Exercise data:

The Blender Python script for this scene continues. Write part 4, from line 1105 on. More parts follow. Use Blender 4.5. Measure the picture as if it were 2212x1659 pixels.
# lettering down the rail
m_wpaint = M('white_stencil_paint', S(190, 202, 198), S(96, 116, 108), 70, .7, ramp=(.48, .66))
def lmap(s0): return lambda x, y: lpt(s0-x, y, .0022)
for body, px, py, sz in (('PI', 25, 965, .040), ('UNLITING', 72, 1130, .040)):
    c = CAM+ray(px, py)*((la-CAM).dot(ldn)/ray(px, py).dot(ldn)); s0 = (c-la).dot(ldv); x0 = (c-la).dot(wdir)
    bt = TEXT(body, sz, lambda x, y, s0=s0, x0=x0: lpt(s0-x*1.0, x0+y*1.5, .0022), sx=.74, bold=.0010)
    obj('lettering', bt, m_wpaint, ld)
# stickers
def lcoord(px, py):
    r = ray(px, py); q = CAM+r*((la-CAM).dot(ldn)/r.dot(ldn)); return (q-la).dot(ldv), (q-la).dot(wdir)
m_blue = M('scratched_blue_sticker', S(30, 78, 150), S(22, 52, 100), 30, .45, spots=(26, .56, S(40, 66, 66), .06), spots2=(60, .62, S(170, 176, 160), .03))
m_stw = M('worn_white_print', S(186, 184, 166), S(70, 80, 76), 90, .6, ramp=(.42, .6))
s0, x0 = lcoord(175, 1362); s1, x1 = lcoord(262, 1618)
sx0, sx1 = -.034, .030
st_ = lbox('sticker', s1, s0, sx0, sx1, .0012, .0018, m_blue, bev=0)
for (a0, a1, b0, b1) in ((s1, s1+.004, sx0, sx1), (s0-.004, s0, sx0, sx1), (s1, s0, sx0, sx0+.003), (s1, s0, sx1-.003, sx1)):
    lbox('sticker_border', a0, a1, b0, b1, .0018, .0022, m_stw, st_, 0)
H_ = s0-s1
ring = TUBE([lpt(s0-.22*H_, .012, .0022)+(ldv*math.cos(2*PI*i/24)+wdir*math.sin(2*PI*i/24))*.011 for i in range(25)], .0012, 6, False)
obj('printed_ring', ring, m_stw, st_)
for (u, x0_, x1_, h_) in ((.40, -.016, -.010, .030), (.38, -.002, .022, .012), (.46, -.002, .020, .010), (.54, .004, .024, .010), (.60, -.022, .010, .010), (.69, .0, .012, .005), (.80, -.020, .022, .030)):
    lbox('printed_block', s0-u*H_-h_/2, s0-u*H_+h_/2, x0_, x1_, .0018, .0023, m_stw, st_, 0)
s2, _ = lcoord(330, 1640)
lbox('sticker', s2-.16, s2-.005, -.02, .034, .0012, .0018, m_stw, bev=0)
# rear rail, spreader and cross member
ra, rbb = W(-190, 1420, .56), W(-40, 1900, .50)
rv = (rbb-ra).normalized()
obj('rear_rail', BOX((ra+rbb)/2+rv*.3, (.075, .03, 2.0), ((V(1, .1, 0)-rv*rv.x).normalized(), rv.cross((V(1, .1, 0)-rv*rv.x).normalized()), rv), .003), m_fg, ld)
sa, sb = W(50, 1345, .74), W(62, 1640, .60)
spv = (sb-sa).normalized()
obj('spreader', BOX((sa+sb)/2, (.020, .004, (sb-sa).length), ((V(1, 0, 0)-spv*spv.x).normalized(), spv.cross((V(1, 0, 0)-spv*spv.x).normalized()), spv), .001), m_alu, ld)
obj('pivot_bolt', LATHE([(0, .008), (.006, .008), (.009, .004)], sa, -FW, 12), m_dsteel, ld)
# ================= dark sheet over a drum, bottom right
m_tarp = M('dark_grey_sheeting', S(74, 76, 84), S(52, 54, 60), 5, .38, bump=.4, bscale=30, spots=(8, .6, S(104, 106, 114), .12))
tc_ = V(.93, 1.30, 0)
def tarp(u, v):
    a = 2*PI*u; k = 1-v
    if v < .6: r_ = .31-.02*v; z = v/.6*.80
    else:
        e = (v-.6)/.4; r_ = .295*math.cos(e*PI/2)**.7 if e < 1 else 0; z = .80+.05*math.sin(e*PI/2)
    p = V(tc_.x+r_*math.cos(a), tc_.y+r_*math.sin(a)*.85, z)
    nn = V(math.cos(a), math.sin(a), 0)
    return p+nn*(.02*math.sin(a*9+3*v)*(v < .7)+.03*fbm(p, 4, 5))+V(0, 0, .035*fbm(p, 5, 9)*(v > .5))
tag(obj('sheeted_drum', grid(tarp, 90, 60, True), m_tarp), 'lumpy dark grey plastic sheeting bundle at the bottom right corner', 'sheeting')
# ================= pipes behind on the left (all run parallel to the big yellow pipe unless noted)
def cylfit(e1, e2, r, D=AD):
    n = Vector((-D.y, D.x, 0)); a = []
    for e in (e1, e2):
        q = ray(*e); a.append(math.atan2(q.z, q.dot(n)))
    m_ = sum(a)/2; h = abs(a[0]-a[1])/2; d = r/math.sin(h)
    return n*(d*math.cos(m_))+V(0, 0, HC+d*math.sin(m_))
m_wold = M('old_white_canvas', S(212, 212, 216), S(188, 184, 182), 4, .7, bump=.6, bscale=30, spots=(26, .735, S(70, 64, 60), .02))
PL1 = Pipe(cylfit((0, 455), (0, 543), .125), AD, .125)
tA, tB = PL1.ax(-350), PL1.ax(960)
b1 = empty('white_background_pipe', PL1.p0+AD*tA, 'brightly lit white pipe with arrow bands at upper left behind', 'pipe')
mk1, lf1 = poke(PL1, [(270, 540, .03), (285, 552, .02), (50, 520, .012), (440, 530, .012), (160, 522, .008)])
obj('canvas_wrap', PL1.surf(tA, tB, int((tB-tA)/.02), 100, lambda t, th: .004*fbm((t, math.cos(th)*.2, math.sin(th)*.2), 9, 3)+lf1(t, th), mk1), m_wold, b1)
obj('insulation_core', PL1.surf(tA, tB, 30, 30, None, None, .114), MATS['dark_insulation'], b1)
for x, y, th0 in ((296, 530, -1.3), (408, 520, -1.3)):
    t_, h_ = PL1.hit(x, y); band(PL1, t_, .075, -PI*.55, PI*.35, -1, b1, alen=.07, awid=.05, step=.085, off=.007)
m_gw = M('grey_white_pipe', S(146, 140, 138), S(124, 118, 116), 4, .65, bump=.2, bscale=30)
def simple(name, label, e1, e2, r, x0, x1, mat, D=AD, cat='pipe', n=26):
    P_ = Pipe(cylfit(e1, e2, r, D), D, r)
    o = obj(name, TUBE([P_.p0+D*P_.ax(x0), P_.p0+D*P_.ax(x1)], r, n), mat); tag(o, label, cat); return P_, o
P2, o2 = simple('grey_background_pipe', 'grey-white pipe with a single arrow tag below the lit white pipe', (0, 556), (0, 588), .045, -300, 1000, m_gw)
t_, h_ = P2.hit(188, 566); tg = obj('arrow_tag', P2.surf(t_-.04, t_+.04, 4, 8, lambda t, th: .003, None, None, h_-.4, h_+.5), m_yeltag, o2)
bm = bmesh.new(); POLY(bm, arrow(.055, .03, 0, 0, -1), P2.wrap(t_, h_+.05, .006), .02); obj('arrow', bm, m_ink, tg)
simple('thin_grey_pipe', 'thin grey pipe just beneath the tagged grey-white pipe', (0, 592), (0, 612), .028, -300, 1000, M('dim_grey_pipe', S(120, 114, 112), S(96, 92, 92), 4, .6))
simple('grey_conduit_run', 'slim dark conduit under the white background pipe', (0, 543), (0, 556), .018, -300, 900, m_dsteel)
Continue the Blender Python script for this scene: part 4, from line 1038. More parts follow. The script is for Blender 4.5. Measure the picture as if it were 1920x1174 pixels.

What is expected:
Reproduce every line of the material above exactly.

Expected output:
The Blender Python script for this scene continues. Write part 4, from line 1105 on. More parts follow. Use Blender 4.5. Measure the picture as if it were 2212x1659 pixels.
# lettering down the rail
m_wpaint = M('white_stencil_paint', S(190, 202, 198), S(96, 116, 108), 70, .7, ramp=(.48, .66))
def lmap(s0): return lambda x, y: lpt(s0-x, y, .0022)
for body, px, py, sz in (('PI', 25, 965, .040), ('UNLITING', 72, 1130, .040)):
    c = CAM+ray(px, py)*((la-CAM).dot(ldn)/ray(px, py).dot(ldn)); s0 = (c-la).dot(ldv); x0 = (c-la).dot(wdir)
    bt = TEXT(body, sz, lambda x, y, s0=s0, x0=x0: lpt(s0-x*1.0, x0+y*1.5, .0022), sx=.74, bold=.0010)
    obj('lettering', bt, m_wpaint, ld)
# stickers
def lcoord(px, py):
    r = ray(px, py); q = CAM+r*((la-CAM).dot(ldn)/r.dot(ldn)); return (q-la).dot(ldv), (q-la).dot(wdir)
m_blue = M('scratched_blue_sticker', S(30, 78, 150), S(22, 52, 100), 30, .45, spots=(26, .56, S(40, 66, 66), .06), spots2=(60, .62, S(170, 176, 160), .03))
m_stw = M('worn_white_print', S(186, 184, 166), S(70, 80, 76), 90, .6, ramp=(.42, .6))
s0, x0 = lcoord(175, 1362); s1, x1 = lcoord(262, 1618)
sx0, sx1 = -.034, .030
st_ = lbox('sticker', s1, s0, sx0, sx1, .0012, .0018, m_blue, bev=0)
for (a0, a1, b0, b1) in ((s1, s1+.004, sx0, sx1), (s0-.004, s0, sx0, sx1), (s1, s0, sx0, sx0+.003), (s1, s0, sx1-.003, sx1)):
    lbox('sticker_border', a0, a1, b0, b1, .0018, .0022, m_stw, st_, 0)
H_ = s0-s1
ring = TUBE([lpt(s0-.22*H_, .012, .0022)+(ldv*math.cos(2*PI*i/24)+wdir*math.sin(2*PI*i/24))*.011 for i in range(25)], .0012, 6, False)
obj('printed_ring', ring, m_stw, st_)
for (u, x0_, x1_, h_) in ((.40, -.016, -.010, .030), (.38, -.002, .022, .012), (.46, -.002, .020, .010), (.54, .004, .024, .010), (.60, -.022, .010, .010), (.69, .0, .012, .005), (.80, -.020, .022, .030)):
    lbox('printed_block', s0-u*H_-h_/2, s0-u*H_+h_/2, x0_, x1_, .0018, .0023, m_stw, st_, 0)
s2, _ = lcoord(330, 1640)
lbox('sticker', s2-.16, s2-.005, -.02, .034, .0012, .0018, m_stw, bev=0)
# rear rail, spreader and cross member
ra, rbb = W(-190, 1420, .56), W(-40, 1900, .50)
rv = (rbb-ra).normalized()
obj('rear_rail', BOX((ra+rbb)/2+rv*.3, (.075, .03, 2.0), ((V(1, .1, 0)-rv*rv.x).normalized(), rv.cross((V(1, .1, 0)-rv*rv.x).normalized()), rv), .003), m_fg, ld)
sa, sb = W(50, 1345, .74), W(62, 1640, .60)
spv = (sb-sa).normalized()
obj('spreader', BOX((sa+sb)/2, (.020, .004, (sb-sa).length), ((V(1, 0, 0)-spv*spv.x).normalized(), spv.cross((V(1, 0, 0)-spv*spv.x).normalized()), spv), .001), m_alu, ld)
obj('pivot_bolt', LATHE([(0, .008), (.006, .008), (.009, .004)], sa, -FW, 12), m_dsteel, ld)
# ================= dark sheet over a drum, bottom right
m_tarp = M('dark_grey_sheeting', S(74, 76, 84), S(52, 54, 60), 5, .38, bump=.4, bscale=30, spots=(8, .6, S(104, 106, 114), .12))
tc_ = V(.93, 1.30, 0)
def tarp(u, v):
    a = 2*PI*u; k = 1-v
    if v < .6: r_ = .31-.02*v; z = v/.6*.80
    else:
        e = (v-.6)/.4; r_ = .295*math.cos(e*PI/2)**.7 if e < 1 else 0; z = .80+.05*math.sin(e*PI/2)
    p = V(tc_.x+r_*math.cos(a), tc_.y+r_*math.sin(a)*.85, z)
    nn = V(math.cos(a), math.sin(a), 0)
    return p+nn*(.02*math.sin(a*9+3*v)*(v < .7)+.03*fbm(p, 4, 5))+V(0, 0, .035*fbm(p, 5, 9)*(v > .5))
tag(obj('sheeted_drum', grid(tarp, 90, 60, True), m_tarp), 'lumpy dark grey plastic sheeting bundle at the bottom right corner', 'sheeting')
# ================= pipes behind on the left (all run parallel to the big yellow pipe unless noted)
def cylfit(e1, e2, r, D=AD):
    n = Vector((-D.y, D.x, 0)); a = []
    for e in (e1, e2):
        q = ray(*e); a.append(math.atan2(q.z, q.dot(n)))
    m_ = sum(a)/2; h = abs(a[0]-a[1])/2; d = r/math.sin(h)
    return n*(d*math.cos(m_))+V(0, 0, HC+d*math.sin(m_))
m_wold = M('old_white_canvas', S(212, 212, 216), S(188, 184, 182), 4, .7, bump=.6, bscale=30, spots=(26, .735, S(70, 64, 60), .02))
PL1 = Pipe(cylfit((0, 455), (0, 543), .125), AD, .125)
tA, tB = PL1.ax(-350), PL1.ax(960)
b1 = empty('white_background_pipe', PL1.p0+AD*tA, 'brightly lit white pipe with arrow bands at upper left behind', 'pipe')
mk1, lf1 = poke(PL1, [(270, 540, .03), (285, 552, .02), (50, 520, .012), (440, 530, .012), (160, 522, .008)])
obj('canvas_wrap', PL1.surf(tA, tB, int((tB-tA)/.02), 100, lambda t, th: .004*fbm((t, math.cos(th)*.2, math.sin(th)*.2), 9, 3)+lf1(t, th), mk1), m_wold, b1)
obj('insulation_core', PL1.surf(tA, tB, 30, 30, None, None, .114), MATS['dark_insulation'], b1)
for x, y, th0 in ((296, 530, -1.3), (408, 520, -1.3)):
    t_, h_ = PL1.hit(x, y); band(PL1, t_, .075, -PI*.55, PI*.35, -1, b1, alen=.07, awid=.05, step=.085, off=.007)
m_gw = M('grey_white_pipe', S(146, 140, 138), S(124, 118, 116), 4, .65, bump=.2, bscale=30)
def simple(name, label, e1, e2, r, x0, x1, mat, D=AD, cat='pipe', n=26):
    P_ = Pipe(cylfit(e1, e2, r, D), D, r)
    o = obj(name, TUBE([P_.p0+D*P_.ax(x0), P_.p0+D*P_.ax(x1)], r, n), mat); tag(o, label, cat); return P_, o
P2, o2 = simple('grey_background_pipe', 'grey-white pipe with a single arrow tag below the lit white pipe', (0, 556), (0, 588), .045, -300, 1000, m_gw)
t_, h_ = P2.hit(188, 566); tg = obj('arrow_tag', P2.surf(t_-.04, t_+.04, 4, 8, lambda t, th: .003, None, None, h_-.4, h_+.5), m_yeltag, o2)
bm = bmesh.new(); POLY(bm, arrow(.055, .03, 0, 0, -1), P2.wrap(t_, h_+.05, .006), .02); obj('arrow', bm, m_ink, tg)
simple('thin_grey_pipe', 'thin grey pipe just beneath the tagged grey-white pipe', (0, 592), (0, 612), .028, -300, 1000, M('dim_grey_pipe', S(120, 114, 112), S(96, 92, 92), 4, .6))
simple('grey_conduit_run', 'slim dark conduit under the white background pipe', (0, 543), (0, 556), .018, -300, 900, m_dsteel)
Continue the Blender Python script for this scene: part 4, from line 1038. More parts follow. The script is for Blender 4.5. Measure the picture as if it were 1920x1174 pixels.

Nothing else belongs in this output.